Auf Kosten der Alleinstehenden

Gastkommentar von Sylvia Locher in der NZZ, 12.2.2016

Es ist völlig unverständlich, wie in einer Initiative wie derjenigen der CVP «Für Ehe und Familie - gegen die Heiratsstrafe» zwei völlig verschiedene Bereiche wie Steuern und Sozialversicherungen vermischt werden können.

Die Sozialversicherungen werden zurzeit in der «Altersvorsorge 2020» geregelt und haben jetzt in einer Abstimmung über eine fiskalische Reform nichts zu suchen.

Ausserdem verläuft diese Diskussion rund um die CVP-Initiative sehr einseitig. Sie vergleicht bei der AHV die Ehepaarrente mit den Renten von Konkubinatspaaren. Sie übersieht dabei die Einzelhaushalte. Aber gerade bei der AHV tragen die Alleinstehenden die grösste Last.

Eine unverheiratete und kinderlose Person bezahlt gleich viel AHV-Beiträge wie ein Familienvater mit Kindern, dessen Ehefrau nicht berufstätig ist und demzufolge keine AHV-Beiträge bezahlt. Beim Tod des Ehemannes werden Waisen- und Witwenrenten ausbezahlt. Stirbt ein lediger, kinderloser Mann, werden keine Leistungen entrichtet.

Die AHV-Rente Alleinstehender ist entgegen der landläufigen Meinung sehr bescheiden. Bei den ledigen Frauen erhalten gerade einmal 12,4 Prozent die maximale Vollrente von 2340 Franken, bei den ledigen Männern sind es 13,7 Prozent (Stand 2014). Demgegenüber erhalten 43 Prozent der Witwen und 51 Prozent der Witwer diese maximale Vollrente.

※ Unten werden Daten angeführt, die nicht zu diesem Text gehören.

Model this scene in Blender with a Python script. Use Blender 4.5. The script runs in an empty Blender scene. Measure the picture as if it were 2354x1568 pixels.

Dies liegt darin begründet, dass bei dieser Gruppe eine Berechnungsart zur Anwendung kommt, die schneller zur Maximalrente führt (Verwitwetenzuschlag). Nichtberufstätige Ehefrauen sind mit dem Einkommen ihres Ehemannes mit versichert und bezahlen keine Beiträge.

Einverdienerehepaare erhalten aber trotzdem eine AHV-Rente von 150 Prozent. Ehefrauen, die wegen der Betreuung der Kinder nicht berufstätig waren, erhalten dafür eine Erziehungsgutschrift, die sich in Form einer Rente auszahlt. Haben Männer im AHV-Alter noch minderjährige Kinder, erhalten sie zusätzlich zu ihrer Rente noch eine Kinderrente in der Höhe von 470 bis 940 Franken.

All diese Renten und Leistungen führen dazu, dass die Ehepaare jährlich rund 800 Millionen Franken mehr beziehen, als sie in die AHV einzahlen. Es ist völlig unverständlich, wieso die CVP von einer «Heiratsstrafe» spricht.

Der einzige Punkt, der zu diskutieren gibt, ist die plafonierte Ehepaarrente. Soll in Zukunft allen Doppelverdienerpaaren eine Rente in der Höhe von 200 Prozent anstatt 150 Prozent ausbezahlt werden, wäre die logische Folge die Abschaffung aller Privilegien.

Wenn zwei sich streiten, freut sich der Dritte, sagt das Sprichwort, das ist aber offensichtlich nicht immer der Fall: Die CVP stellt nur Vergleiche zwischen Verheirateten und Konkubinatspaaren an. Dabei sind von allen Paarhaushalten nur knapp 15 Prozent Konkubinatspaare. Aber 1,2 Millionen Einpersonenhaushalte werden zu einem höheren Tarif als Verheiratete besteuert. Kinderlose, unverheiratete Personen bezahlen ausserdem hohe Solidaritätsbeiträge in die Sozialversicherungen.

Zusätzlich wird ihre Hinterlassenschaft unverhältnismässig hoch besteuert (bis zu 50 Prozent des Erbes), während unter den Eheleuten steuerfrei vererbt werden kann. Die CVP will für die Verheirateten den Fünfer und das Weggli - und dies vor allem auf Kosten der Alleinstehenden.